Intimée, la société Tissus Scot réplique à titre principal:

- que l'argumentation du bref délai est inopérante puisque le litige ne porte que sur la prise on charge des frais de teinture et que l'appelante a reconnu sa responsabilité au sujet des défauts constatés sur la première livraison,

- que pour la seconde livraison, son délai pour agir n'a pu courir qu'après l'échec des pourparlers et après la communication du rapport de contre-expertise demandée par l'appelante,

- qu'ensuite les relations commerciales qu'elles entretenaient, excluaient une procédure judiciaire en raison de l'importance de leurs échanges et de leur habitude de régler amiablement leurs litiges.

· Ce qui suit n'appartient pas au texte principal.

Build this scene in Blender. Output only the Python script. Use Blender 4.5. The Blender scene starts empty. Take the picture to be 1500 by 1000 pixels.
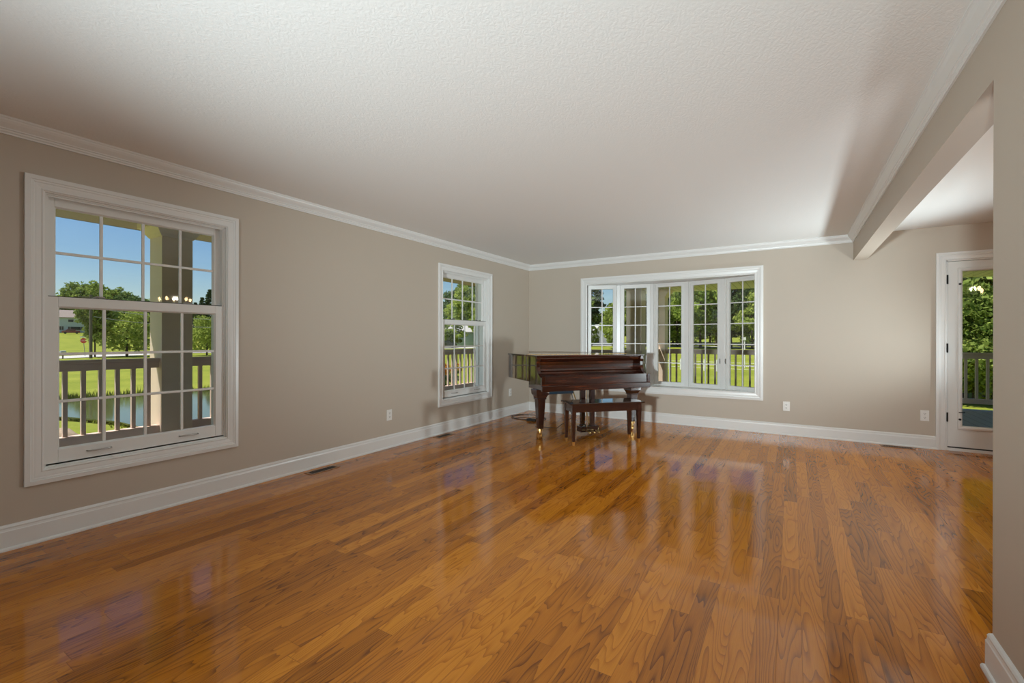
import bpy, math, random
import numpy as np
from mathutils import Vector, Matrix

S = bpy.context.scene
COL = S.collection
PI = math.pi
R = math.radians

# ------------------------------------------------------------------ camera, sky, sun, exposure
cd = bpy.data.cameras.new('camera')
cam = bpy.data.objects.new('camera', cd)
COL.objects.link(cam)
S.camera = cam
cd.sensor_width = 36.0
cd.lens = 666.34 / 1500 * 36.0
cd.shift_y = -3.67 / 1500
cd.clip_end = 1000
_y = R(31.5997)
_f = Vector((-math.sin(_y), math.cos(_y), 0))
_r = Vector((math.cos(_y), math.sin(_y), 0))
_u = Vector((0, 0, 1))
_m = Matrix((( _r.x, _u.x, -_f.x), (_r.y, _u.y, -_f.y), (_r.z, _u.z, -_f.z)))
cam.matrix_world = Matrix.Translation((3.7826, -6.6932, 1.2)) @ (_m @ Matrix.Rotation(R(0.108), 3, 'Z')).to_4x4()

S.view_settings.view_transform = 'Standard'
S.view_settings.look = 'None'
S.view_settings.exposure = 0.0
S.view_settings.gamma = 1.0
S.view_settings.use_curve_mapping = False
try:
    S.cycles.use_denoising = True
    S.cycles.denoiser = 'OPENIMAGEDENOISE'
    S.cycles.max_bounces = 12
    S.cycles.diffuse_bounces = 6
    S.cycles.glossy_bounces = 4
    S.cycles.transparent_max_bounces = 16
    S.cycles.sample_clamp_indirect = 6.0
    S.cycles.caustics_reflective = False
    S.cycles.caustics_refractive = False
    S.cycles.use_adaptive_sampling = False
except Exception:
    pass

SUN_DIR = Vector((-0.36, -0.30, 0.90)).normalized()      # towards the sun
w = bpy.data.worlds.new('sky')
S.world = w
w.use_nodes = True
nt = w.node_tree
bg = nt.nodes['Background']
sky = nt.nodes.new('ShaderNodeTexSky')
sky.sky_type = 'NISHITA'
sky.sun_disc = False
sky.sun_elevation = math.asin(SUN_DIR.z)
sky.sun_rotation = math.atan2(SUN_DIR.x, SUN_DIR.y)
sky.altitude = 200
sky.air_density = 1.0
sky.dust_density = 0.6
sky.ozone_density = 1.6
hsv = nt.nodes.new('ShaderNodeHueSaturation')
hsv.inputs['Saturation'].default_value = 1.3
nt.links.new(sky.outputs[0], hsv.inputs['Color'])
nt.links.new(hsv.outputs[0], bg.inputs['Color'])
SKY_STRENGTH = 0.108
bg.inputs['Strength'].default_value = SKY_STRENGTH

sl = bpy.data.lights.new('sun', 'SUN')
sl.energy = 6.6
sl.angle = R(0.6)
sl.color = (1.0, 0.96, 0.88)
so = bpy.data.objects.new('sun', sl)
COL.objects.link(so)
so.rotation_euler = (-SUN_DIR).to_track_quat('-Z', 'Y').to_euler()
so.location = (-10, -12, 25)

# power of the added fill lamps out of view and of the dining chandelier (W)
FAR_W = 1750.0      # beam towards the far wall
UP_W = 104.0        # wide uplight over the near ceiling
DINE_W = 36.0
SIDE_W = 350.0      # added fill lamp hidden in the dining room shining through the wide opening

# ------------------------------------------------------------------ materials
MATS = {}
def srgb(r, g, b):
    f = lambda c: (c / 12.92 if c <= 0.04045 else ((c + 0.055) / 1.055) ** 2.4)
    return (f(r / 255), f(g / 255), f(b / 255), 1)

def mat(name, col, rough=0.5, metal=0.0, noise=0.04, scale=6.0, spec=0.5, bump=0.0, bscale=40.0, coat=0.0):
    if name in MATS: return MATS[name]
    m = bpy.data.materials.new(name); m.use_nodes = True
    n, l = m.node_tree.nodes, m.node_tree.links
    b = n['Principled BSDF']
    if len(col) == 3: col = (*col, 1)
    tc = n.new('ShaderNodeTexCoord')
    nz = n.new('ShaderNodeTexNoise'); nz.inputs['Scale'].default_value = scale; nz.inputs['Detail'].default_value = 4
    l.new(tc.outputs['Object'], nz.inputs['Vector'])
    mr = n.new('ShaderNodeMapRange'); mr.inputs['To Min'].default_value = 1 - noise; mr.inputs['To Max'].default_value = 1 + noise
    l.new(nz.outputs['Fac'], mr.inputs['Value'])
    mx = n.new('ShaderNodeVectorMath'); mx.operation = 'SCALE'; mx.inputs[0].default_value = col[:3]
    l.new(mr.outputs[0], mx.inputs['Scale'])
    l.new(mx.outputs[0], b.inputs['Base Color'])
    b.inputs['Roughness'].default_value = rough
    b.inputs['Metallic'].default_value = metal
    b.inputs['Specular IOR Level'].default_value = spec
    b.inputs['Coat Weight'].default_value = coat
    b.inputs['Coat Roughness'].default_value = 0.05
    if bump:
        n2 = n.new('ShaderNodeTexNoise'); n2.inputs['Scale'].default_value = bscale; n2.inputs['Detail'].default_value = 3
        l.new(tc.outputs['Object'], n2.inputs['Vector'])
        bp = n.new('ShaderNodeBump'); bp.inputs['Strength'].default_value = bump; bp.inputs['Distance'].default_value = 0.01
        l.new(n2.outputs['Fac'], bp.inputs['Height']); l.new(bp.outputs[0], b.inputs['Normal'])
    MATS[name] = m
    return m

M_WALL = mat('greige_paint', (0.50, 0.435, 0.36), 0.55, noise=0.015, scale=1.5, bump=0.04, bscale=260)
M_TRIM = mat('white_trim_paint', (0.74, 0.74, 0.725), 0.3, noise=0.01, scale=3)
M_SASH = mat('white_vinyl', (0.74, 0.74, 0.72), 0.35, noise=0.01, scale=3)
M_DOOR = mat('white_door_paint', (0.70, 0.70, 0.68), 0.4, noise=0.01)
M_BLACK = mat('black_metal', (0.02, 0.02, 0.02), 0.4, 0.6)
M_GAP = mat('dark_weatherstrip', (0.03, 0.03, 0.03), 0.8)
M_NICKEL = mat('pewter_hardware', (0.42, 0.41, 0.39), 0.35, 0.8)
M_BRASS = mat('polished_brass', (0.90, 0.62, 0.25), 0.30, 1.0)
M_PLASTIC = mat('white_plastic', (0.78, 0.77, 0.74), 0.35, noise=0.01)
M_PORCH = mat('taupe_porch_paint', (0.72, 0.55, 0.47), 0.6, noise=0.03)
M_COLUMN = mat('beige_column_paint', (0.84, 0.68, 0.54), 0.6, noise=0.02)
M_CABLE = mat('black_rubber', (0.015, 0.015, 0.015), 0.5)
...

A titre subsidiaire, la société Tissus Scot soutient que la société DMC ne peut revenir sur son accord de prise en charge des frais de surteinture.

Elle prie donc la cour de confirmer le jugement déféré, de surseoir à statuer sur la seconde livraison dans l'attente du jugement se prononçant sur cette question.

Elle conclut enfin à la condamnation de la société DMC à lui payer une indemnité de 10 000 F en vertu de l'article 700 du NCPC.

Sur ce, la cour :

Considérant que la règle selon laquelle le vendeur professionnel ne peut ignorer les vices cachés de la chose vendue vaut même si l'acheteur est lui-même un professionnel ;

Considérant qu'en l'espèce, le vendeur a reconnu la réalité des vices dont les tissus vendus étaient affectés puisqu'il affirme avoir consenti à son cocontractant dix avoirs représentant des bonifications égales à la valeur des tissus défectueux ; que cette reconnaissance de garantie lui interdit d'opposer à l'intimée une irrecevabilité tirée de ce qu'elle n'aurait pas agi dans le bref délai prescrit par l'article 1648 du Code civil ;

Considérant qu'il est établi par les correspondances échangées par les parties les 5 et 7 novembre 1991, que pour pouvoir commercialiser les tissus défectueux, les parties ont décidé de leur appliquer une surteinture ; que les défauts préexistant à cette opération, le teinturier qui a réalisé ce travail n'est pas responsable de leur apparition, contrairement à ce que soutient de manière illogique l'appelante ;

Considérant qu'il résulte des termes de l'article 1645 du Code civil que le vendeur qui connaissait les vices de la chose doit réparer les conséquences du dommage causé par ce vice ; que les frais de teinture exposés pour permettre la vente du produit sont une conséquence du dommage causé par les défauts des tissus ; qu'il s'en suit que la société DMC, qui avait initialement accepté de les prendre en charge, avant de changer d'avis deux jours plus tard, doit être déboutée de sa demande de paiement correspondant à leur coût ; que le jugement sera confirmé ;

Considérant que pour la seconde livraison les deux parties ont conclu au sursis à statuer dans l'attente du dépôt du rapport de l'expert et implicitement du jugement statuant sur ce point ; qu'il apparaît toutefois que le Tribunal de commerce de Paris a rendu sa décision le 25 avril 1997 ; que, la cour n'étant pas saisie dans le cadre de la présente instance d'un appel de cette décision, il ne peut être statué sur la partie du litige relative à la seconde livraison et qu'un sursis à statuer ne se justifie pas ;

Considérant qu'il n'y a pas lieu de faire droit à la demande de capitalisation des intérêts formulée par l'appelante qui est déboutée de sa demande principale ;

Considérant qu'il n'est pas inéquitable que chaque partie conserve la charge de ses frais irrépétibles ;

Par ces motifs, Confirme le jugement déféré, Déboute les parties de leurs demandes, Condamne la société DMC aux dépens de première instance et d'appel, admet la SCP Faure et Arnaudy, avoué, au bénéfice de l'article 699 du NCPC.